During President Biden’s recent trip to Asia, he announced the formation of a new economic bloc consisting of thirteen nations that he dubbed the Indo-Pacific Economic Framework (IPEF). Despite the catchy name, IPEF doesn’t present anything new or earth-shattering about American economic aims in the region. In fact, it is a downscaled and less ambitious redo of the controversial Trans-Pacific Partnership (TPP) from the end of the Obama Administration.
The announcement comes on the heels of a rough batch of quarters for the U.S. economy with forty-year highs in inflation, disruptive supply chain woes, and looming crises in both the energy and agriculture sectors.
However, IPEF is not designed to address those immediate issues; instead, it may be better interpreted as a geopolitical chess move regarding the chief adversary in the region—China.
Yet, here too, the Biden Administration is struggling to play catch up.
Only a few months before, President Xi Jinping proclaimed the creation of the Regional Comprehensive Economic Partnership (RCEP) which was meant to fill in the vacuum left by the United States pulling out of TPP in 2017.
To put this is in more stark terms, Biden is offering a deal smaller than what the United States initially proposed, and is doing it months after China put forward its regional plan. And Biden’s proposal does little, if anything, to tackle the economic problems facing Americans at home. Problems that we have focused on in recent months on the Drill Down podcast.
Biden’s plan also removes Congress from much of the framework.

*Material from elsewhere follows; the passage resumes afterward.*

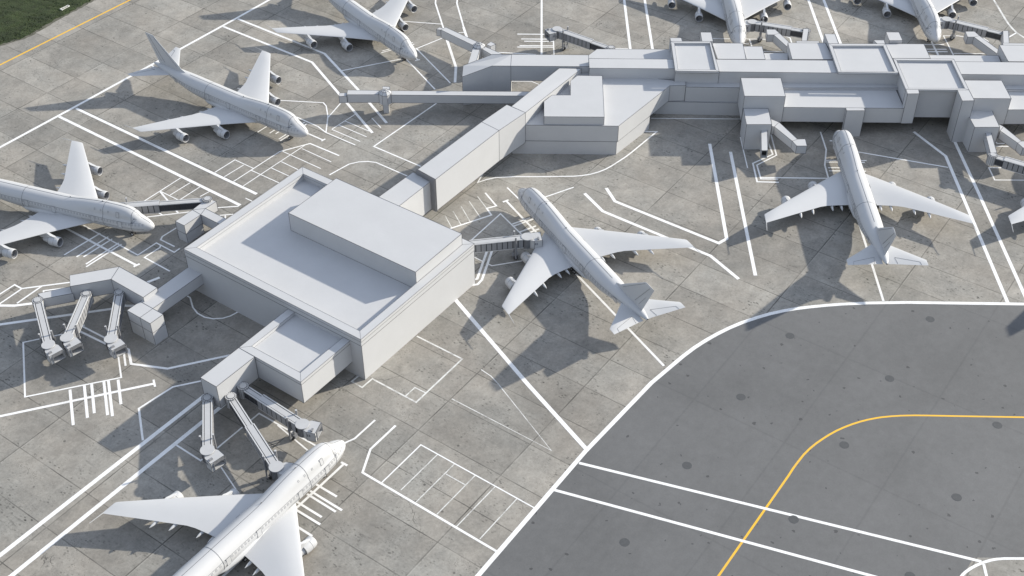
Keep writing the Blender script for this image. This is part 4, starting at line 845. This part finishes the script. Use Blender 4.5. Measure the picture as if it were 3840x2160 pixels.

One Biden official, according to the New York Times, claimed that seeking congressional approval could likely be avoided given the lack of attention IPEF places on tariffs.
The move to push Congress out of the deal and leave it squarely in the hands of the Administration actually ends up leaving IPEF as vulnerable as TPP was to the winds of change. Because of a groundswell of trade-skepticism from progressives and many conservatives, TPP never had enough support to pass Congress, so President Trump was able to nix the deal with ease during his first week in office.
This dynamic is only detrimental to U.S. policy, regardless if one assumes everything in IPEF is great or not, because it invites world leaders to see negotiations with American presidents as non-committal. Why strike a deal now, when you can wait a little bit longer for a new president to come along and champion your cause?
The last twenty years of U.S. presidents’ flip-flopping priorities has diminished our collective ability to forge lasting bonds with key partners. And adversaries like China are working hard to ensure they exploit that inconsistency at every point.